Mapping the Moon’s Poles

Flying on two spacecraft, Mini-RF instruments have observed the Moon at radar wavelengths to characterize a variety of important processes, search for water ice at the lunar poles, and characterize the safety of potential landing sites for human exploration.

About the Instrument

Instrument Type
Other

The Mini-RF project put two synthetic aperture radars in orbit around the Moon to map its surface at wavelengths of 4.2 and 12.6 cm, measure its surface roughness, search for water ice near the poles, and demonstrate NASA communications technologies. The first instrument launched in October 2008 on the Indian Space Research Organisation’s Chandrayaan-1 spacecraft and collected data of both polar regions through August 2009. The second instrument, currently flying on NASA’s Lunar Reconnaissance Orbiter (LRO), launched in June 2009 and has collected radar data of the lunar surface for more than a decade.
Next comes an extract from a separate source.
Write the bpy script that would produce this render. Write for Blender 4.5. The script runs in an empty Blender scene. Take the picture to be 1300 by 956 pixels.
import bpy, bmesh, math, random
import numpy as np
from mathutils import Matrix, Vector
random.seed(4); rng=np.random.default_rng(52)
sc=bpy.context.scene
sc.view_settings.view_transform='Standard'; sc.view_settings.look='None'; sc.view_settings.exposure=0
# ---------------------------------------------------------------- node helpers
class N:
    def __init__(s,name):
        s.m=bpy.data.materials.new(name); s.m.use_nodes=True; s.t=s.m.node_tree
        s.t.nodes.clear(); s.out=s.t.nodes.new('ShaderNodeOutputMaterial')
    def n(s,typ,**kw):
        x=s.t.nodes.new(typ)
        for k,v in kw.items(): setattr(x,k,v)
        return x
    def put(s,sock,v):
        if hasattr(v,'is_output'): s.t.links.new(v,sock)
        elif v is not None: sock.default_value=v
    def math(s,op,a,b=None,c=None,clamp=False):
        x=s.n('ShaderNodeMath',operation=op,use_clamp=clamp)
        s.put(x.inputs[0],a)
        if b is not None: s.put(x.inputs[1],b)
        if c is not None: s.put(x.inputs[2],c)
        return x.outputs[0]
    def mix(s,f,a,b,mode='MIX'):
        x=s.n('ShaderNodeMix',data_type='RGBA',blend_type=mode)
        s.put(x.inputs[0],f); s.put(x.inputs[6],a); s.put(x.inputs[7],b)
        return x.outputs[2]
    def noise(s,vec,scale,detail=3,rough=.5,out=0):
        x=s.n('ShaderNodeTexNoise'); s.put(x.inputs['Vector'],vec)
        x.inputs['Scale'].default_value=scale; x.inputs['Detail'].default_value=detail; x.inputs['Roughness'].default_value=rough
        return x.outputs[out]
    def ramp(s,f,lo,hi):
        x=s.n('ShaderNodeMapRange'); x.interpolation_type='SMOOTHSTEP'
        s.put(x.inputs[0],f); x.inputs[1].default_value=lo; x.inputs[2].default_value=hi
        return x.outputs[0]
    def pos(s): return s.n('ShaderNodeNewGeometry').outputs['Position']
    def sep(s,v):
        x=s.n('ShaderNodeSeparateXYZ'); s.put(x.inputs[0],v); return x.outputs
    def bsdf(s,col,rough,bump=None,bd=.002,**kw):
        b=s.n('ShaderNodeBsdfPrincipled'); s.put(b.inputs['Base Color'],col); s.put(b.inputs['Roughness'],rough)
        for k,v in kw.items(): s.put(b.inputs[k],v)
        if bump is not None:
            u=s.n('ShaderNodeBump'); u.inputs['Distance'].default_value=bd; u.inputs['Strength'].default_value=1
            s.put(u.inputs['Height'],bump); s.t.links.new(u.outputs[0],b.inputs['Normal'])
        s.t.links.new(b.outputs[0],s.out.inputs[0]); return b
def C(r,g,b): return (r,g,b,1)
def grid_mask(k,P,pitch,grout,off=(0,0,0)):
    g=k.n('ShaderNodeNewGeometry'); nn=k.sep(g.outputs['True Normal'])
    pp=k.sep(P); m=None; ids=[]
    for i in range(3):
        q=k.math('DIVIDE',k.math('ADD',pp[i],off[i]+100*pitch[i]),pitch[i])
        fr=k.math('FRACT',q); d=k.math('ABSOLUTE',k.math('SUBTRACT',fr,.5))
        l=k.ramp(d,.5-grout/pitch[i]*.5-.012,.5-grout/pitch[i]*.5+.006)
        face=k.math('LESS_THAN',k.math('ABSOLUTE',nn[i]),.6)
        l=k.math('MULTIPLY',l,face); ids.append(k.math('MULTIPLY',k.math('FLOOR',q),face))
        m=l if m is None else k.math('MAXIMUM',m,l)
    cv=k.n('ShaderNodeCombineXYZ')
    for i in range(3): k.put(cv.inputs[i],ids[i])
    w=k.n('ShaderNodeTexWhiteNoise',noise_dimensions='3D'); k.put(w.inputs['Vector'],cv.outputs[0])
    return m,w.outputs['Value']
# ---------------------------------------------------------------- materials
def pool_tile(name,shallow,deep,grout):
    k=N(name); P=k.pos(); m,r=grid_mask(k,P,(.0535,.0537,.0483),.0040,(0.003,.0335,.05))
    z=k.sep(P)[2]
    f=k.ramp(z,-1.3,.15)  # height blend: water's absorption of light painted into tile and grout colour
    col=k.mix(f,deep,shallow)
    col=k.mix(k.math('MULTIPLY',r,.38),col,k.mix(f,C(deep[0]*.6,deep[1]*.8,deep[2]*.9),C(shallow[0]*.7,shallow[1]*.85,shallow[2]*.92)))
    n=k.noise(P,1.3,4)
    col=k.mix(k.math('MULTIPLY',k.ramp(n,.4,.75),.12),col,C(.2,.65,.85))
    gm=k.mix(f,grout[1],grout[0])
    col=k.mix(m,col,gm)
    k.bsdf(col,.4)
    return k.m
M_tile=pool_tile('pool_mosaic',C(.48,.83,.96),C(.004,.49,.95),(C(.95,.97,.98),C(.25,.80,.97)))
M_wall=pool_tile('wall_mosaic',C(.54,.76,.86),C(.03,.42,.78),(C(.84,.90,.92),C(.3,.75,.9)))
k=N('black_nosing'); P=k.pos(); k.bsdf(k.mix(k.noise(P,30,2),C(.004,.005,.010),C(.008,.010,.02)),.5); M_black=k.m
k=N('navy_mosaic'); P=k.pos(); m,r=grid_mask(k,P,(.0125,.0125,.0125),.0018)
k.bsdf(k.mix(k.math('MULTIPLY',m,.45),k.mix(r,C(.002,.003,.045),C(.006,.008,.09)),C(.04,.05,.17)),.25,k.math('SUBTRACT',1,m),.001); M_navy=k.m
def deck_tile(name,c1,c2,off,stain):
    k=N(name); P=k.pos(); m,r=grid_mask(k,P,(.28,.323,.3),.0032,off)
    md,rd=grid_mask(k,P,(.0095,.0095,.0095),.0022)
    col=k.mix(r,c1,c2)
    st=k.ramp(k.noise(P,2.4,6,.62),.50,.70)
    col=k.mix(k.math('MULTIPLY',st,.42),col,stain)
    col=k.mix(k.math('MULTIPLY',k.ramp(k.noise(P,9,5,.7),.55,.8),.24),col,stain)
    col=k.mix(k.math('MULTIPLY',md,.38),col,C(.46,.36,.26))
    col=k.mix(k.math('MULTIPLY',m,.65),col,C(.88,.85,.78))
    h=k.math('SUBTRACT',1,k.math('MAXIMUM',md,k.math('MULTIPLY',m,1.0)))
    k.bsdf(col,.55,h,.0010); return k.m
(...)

A detailed, 3D rending of the Mini-RF instrument
A detailed, 3D rending of the Mini-RF instrument that rides on the Lunar Reconnaissance Orbiter.

Credit: Johns Hopkins APL

Mini-RF can sense the properties of lunar regolith — the dusty layer covering the Moon’s rocky surface — to depths of meters, and has provided unique insight regarding the potential for water ice in permanently shadowed regions of the Moon. Combined with other data acquired by the LRO spacecraft, Mini-RF has also contributed to our understanding of impact melts, volcanic deposits, lunar swirls, and many other unique and fundamental processes observed on the Moon.

Mission

LRO

NASA’s Lunar Reconnaissance Orbiter (LRO) set off in June 2009 on a robotic mission to map the moon’s surface and has since provided observations that spawned numerous groundbreaking discoveries. It has created a new picture of the moon as a dynamic, complex place, and has provided essential data for future robotic and human exploration of our nearest celestial neighbor.